Un autre scénario consista ensuite à ne plus modifier la ligne 23 mais envisager une solution à deux étages sur le champ de Cana, la zone en surface étant israélienne alors que les fonds marins pourraient être exploiter par le Liban. Finalement, la souveraineté libanaise sur tout le champ de Cana fut octroyée en échange du paiement de royalties liées à son exploitation par la compagnie pétrolière en charge (Totalenergie). Un autre dossier lié au segment initial de la ligne maritime frontalière a été encore plus ardu à négocier, les parties campant chacune sur leur position.
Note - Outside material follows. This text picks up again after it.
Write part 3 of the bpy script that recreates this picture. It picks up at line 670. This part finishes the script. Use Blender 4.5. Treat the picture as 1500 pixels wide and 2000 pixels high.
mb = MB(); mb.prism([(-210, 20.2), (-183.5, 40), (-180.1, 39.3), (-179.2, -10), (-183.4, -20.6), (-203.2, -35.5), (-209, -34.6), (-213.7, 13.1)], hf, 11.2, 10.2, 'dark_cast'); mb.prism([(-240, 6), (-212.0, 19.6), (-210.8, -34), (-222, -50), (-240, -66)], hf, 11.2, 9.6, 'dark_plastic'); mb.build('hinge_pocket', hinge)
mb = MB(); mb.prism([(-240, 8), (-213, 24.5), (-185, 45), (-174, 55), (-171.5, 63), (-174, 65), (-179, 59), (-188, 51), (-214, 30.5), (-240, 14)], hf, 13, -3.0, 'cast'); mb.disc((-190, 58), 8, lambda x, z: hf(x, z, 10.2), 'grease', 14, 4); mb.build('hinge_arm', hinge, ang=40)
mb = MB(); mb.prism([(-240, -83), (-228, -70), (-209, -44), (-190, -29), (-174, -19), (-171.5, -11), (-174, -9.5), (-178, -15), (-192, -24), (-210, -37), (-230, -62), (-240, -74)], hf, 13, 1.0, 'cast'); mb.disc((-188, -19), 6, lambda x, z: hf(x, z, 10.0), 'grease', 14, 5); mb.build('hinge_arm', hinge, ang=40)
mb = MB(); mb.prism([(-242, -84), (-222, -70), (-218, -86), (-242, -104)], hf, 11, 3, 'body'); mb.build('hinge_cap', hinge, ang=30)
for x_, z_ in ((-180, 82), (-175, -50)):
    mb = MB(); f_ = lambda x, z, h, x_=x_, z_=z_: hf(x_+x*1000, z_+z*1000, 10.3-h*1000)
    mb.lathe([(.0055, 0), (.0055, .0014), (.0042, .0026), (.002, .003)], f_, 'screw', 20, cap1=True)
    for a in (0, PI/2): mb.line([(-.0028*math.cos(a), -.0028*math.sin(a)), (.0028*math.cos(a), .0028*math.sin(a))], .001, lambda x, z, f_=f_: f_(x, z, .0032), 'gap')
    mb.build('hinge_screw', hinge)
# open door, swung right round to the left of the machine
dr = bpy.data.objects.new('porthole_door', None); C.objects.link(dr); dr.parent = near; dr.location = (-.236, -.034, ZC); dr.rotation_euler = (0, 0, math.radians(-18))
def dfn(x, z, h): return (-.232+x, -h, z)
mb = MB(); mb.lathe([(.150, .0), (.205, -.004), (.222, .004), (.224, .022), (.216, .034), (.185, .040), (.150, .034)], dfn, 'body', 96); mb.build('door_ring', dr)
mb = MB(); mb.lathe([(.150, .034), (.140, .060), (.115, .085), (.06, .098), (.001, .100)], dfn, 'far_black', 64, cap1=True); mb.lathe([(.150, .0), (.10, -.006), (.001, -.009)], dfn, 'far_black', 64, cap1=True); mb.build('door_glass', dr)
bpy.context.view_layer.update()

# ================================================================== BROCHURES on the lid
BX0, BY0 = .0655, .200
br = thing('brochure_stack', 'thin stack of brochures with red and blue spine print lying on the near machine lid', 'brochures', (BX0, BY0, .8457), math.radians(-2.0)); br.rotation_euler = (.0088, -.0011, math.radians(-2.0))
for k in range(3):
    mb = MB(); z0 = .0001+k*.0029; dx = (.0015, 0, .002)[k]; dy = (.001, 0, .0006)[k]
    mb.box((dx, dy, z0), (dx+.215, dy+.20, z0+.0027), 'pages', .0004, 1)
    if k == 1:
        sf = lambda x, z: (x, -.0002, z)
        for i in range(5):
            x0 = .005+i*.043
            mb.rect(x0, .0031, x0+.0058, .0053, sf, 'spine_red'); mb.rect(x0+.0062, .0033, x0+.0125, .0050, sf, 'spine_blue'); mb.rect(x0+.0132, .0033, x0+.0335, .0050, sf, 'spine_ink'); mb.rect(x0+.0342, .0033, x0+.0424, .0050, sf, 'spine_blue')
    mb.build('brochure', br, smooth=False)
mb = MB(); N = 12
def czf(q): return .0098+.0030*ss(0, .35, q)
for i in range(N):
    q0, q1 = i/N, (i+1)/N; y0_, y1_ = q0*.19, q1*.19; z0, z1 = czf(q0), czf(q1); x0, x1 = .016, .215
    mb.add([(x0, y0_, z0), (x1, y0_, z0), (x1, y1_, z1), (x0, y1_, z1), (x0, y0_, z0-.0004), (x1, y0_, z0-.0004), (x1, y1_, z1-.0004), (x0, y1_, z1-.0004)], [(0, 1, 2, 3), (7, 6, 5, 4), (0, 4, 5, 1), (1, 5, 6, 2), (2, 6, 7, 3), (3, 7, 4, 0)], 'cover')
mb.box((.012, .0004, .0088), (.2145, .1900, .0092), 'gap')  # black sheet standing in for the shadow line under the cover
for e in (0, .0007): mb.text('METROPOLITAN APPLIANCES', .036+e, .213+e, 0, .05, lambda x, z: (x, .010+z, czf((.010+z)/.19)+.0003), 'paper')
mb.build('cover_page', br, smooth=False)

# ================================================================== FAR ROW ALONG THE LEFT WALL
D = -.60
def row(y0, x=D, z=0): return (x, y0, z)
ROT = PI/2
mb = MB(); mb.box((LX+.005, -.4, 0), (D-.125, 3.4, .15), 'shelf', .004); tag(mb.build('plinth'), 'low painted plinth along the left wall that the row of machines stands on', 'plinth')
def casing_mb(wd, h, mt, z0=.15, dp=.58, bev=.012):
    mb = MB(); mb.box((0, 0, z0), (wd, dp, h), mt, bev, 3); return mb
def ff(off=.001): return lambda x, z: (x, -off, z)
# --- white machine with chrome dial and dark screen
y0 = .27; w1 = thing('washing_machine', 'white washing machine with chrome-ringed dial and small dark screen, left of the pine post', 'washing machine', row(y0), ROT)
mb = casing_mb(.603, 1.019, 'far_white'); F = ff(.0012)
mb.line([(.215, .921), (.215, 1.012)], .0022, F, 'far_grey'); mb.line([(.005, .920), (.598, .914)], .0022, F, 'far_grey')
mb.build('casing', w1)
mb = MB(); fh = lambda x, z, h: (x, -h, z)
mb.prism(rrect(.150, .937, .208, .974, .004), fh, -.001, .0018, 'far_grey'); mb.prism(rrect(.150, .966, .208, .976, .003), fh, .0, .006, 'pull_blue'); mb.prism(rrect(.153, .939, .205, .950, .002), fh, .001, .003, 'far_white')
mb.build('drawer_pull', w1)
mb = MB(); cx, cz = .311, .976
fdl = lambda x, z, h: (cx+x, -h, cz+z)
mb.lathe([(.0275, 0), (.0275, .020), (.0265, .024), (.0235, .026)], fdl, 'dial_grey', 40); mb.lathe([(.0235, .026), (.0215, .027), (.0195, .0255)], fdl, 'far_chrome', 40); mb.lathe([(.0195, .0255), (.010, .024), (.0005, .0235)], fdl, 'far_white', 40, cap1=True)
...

Le Liban qui souhaite impérativement conserver le point B1 comme point terrestre initial de la frontière maritime a du céder à la demande israélienne de conserver « la ligne des bouées » au départ du point 31 (en mer) située plus au nord que la ligne 23. Pour ne pas renier sa position, le Liban s’est toutefois vu garantir la souveraineté maritime jusqu’à la ligne 23, moyennant la création d’une « zone franche séparative » entre les deux lignes (Figure 3).
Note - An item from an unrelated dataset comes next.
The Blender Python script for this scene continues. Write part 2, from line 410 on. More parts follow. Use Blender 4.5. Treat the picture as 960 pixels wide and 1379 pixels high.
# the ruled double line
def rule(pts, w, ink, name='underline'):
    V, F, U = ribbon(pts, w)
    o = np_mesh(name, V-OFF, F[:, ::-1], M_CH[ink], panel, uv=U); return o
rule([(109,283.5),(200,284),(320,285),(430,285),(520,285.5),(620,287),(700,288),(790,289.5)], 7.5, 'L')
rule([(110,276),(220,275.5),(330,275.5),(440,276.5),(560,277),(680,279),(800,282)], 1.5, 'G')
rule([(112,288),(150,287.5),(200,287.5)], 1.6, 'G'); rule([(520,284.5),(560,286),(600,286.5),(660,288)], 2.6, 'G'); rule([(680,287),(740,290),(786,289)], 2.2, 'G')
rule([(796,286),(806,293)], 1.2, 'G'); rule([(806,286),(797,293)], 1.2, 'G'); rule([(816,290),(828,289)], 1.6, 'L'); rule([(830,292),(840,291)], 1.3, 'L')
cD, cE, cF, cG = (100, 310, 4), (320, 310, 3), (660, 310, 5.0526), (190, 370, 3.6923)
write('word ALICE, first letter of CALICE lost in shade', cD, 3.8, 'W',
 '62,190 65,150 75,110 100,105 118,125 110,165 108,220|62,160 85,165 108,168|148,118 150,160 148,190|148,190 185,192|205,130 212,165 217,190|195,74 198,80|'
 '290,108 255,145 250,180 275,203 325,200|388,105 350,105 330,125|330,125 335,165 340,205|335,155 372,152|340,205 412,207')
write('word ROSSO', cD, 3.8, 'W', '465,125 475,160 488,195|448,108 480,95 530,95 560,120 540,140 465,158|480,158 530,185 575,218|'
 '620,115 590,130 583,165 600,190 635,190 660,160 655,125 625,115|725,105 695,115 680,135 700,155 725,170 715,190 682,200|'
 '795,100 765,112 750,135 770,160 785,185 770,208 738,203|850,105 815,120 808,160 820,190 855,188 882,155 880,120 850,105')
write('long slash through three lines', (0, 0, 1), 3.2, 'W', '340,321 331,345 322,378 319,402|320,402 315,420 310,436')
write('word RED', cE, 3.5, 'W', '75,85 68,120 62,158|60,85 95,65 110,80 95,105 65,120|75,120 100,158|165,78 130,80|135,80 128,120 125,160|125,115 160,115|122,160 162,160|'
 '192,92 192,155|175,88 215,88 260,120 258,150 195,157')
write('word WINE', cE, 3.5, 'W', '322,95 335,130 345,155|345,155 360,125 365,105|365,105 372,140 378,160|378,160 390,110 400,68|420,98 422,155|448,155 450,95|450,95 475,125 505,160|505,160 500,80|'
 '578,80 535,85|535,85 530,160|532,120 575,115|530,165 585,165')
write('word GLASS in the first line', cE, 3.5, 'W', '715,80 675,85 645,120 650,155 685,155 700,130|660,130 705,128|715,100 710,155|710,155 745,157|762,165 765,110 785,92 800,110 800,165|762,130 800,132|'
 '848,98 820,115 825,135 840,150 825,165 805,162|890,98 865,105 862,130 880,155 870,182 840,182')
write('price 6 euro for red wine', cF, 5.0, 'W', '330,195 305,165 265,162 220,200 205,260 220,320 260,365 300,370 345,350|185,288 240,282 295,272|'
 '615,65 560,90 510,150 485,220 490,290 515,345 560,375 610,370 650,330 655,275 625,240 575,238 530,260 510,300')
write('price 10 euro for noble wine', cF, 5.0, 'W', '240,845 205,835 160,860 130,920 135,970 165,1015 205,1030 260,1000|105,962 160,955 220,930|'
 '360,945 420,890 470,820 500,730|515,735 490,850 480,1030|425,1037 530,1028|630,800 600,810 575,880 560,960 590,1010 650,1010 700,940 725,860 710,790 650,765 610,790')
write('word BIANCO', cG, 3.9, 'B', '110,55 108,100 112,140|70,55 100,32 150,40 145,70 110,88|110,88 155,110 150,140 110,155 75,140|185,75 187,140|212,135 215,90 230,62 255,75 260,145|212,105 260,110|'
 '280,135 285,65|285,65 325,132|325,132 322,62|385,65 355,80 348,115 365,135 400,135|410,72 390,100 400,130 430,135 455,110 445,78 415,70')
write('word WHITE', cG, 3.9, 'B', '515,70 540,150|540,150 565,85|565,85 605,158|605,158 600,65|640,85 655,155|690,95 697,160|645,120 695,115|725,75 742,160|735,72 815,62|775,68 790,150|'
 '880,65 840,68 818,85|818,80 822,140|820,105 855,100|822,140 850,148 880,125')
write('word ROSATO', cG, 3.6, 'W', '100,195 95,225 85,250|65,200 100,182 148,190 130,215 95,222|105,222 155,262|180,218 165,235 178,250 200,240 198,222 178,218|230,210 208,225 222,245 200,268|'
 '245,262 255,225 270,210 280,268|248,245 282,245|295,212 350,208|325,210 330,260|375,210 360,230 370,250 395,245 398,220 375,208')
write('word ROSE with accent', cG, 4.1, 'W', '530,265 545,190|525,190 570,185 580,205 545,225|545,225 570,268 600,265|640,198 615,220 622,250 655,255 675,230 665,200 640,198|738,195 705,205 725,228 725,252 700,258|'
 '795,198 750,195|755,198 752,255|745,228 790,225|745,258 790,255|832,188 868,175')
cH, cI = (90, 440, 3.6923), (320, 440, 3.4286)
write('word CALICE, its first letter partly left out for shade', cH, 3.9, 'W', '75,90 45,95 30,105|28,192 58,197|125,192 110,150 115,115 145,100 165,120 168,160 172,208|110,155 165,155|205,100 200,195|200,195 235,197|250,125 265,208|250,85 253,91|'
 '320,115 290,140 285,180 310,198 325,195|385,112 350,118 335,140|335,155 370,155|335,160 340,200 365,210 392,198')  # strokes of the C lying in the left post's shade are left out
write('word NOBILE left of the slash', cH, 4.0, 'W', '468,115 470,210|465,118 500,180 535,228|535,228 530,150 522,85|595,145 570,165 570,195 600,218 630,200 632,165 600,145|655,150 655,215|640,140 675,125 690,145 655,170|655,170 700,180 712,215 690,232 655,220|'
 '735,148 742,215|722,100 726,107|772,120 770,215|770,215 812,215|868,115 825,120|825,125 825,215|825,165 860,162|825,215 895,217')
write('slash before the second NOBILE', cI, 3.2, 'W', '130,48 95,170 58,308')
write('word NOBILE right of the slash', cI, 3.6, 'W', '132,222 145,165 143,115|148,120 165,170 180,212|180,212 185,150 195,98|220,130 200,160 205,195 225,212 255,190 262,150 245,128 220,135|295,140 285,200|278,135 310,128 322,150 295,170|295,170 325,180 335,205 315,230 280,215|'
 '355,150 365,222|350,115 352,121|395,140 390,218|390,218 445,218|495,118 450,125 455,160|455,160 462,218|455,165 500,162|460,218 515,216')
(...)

Deux leçons peuvent donc être tirées de cette orogenèse complexe en terrain miné : la nécessité d’adosser pareil processus de négociation à des gains tangibles, celui de l’exploitation des ressources en hydrocarbures. Et le recours à une solution qui n’est pas achevée : grâce à la création d’une buffer zone, il laisse en suspens un litige d’ampleur, celui du point de départ de la frontière maritime en tant qu’il est également le point initial de la frontière terrestre.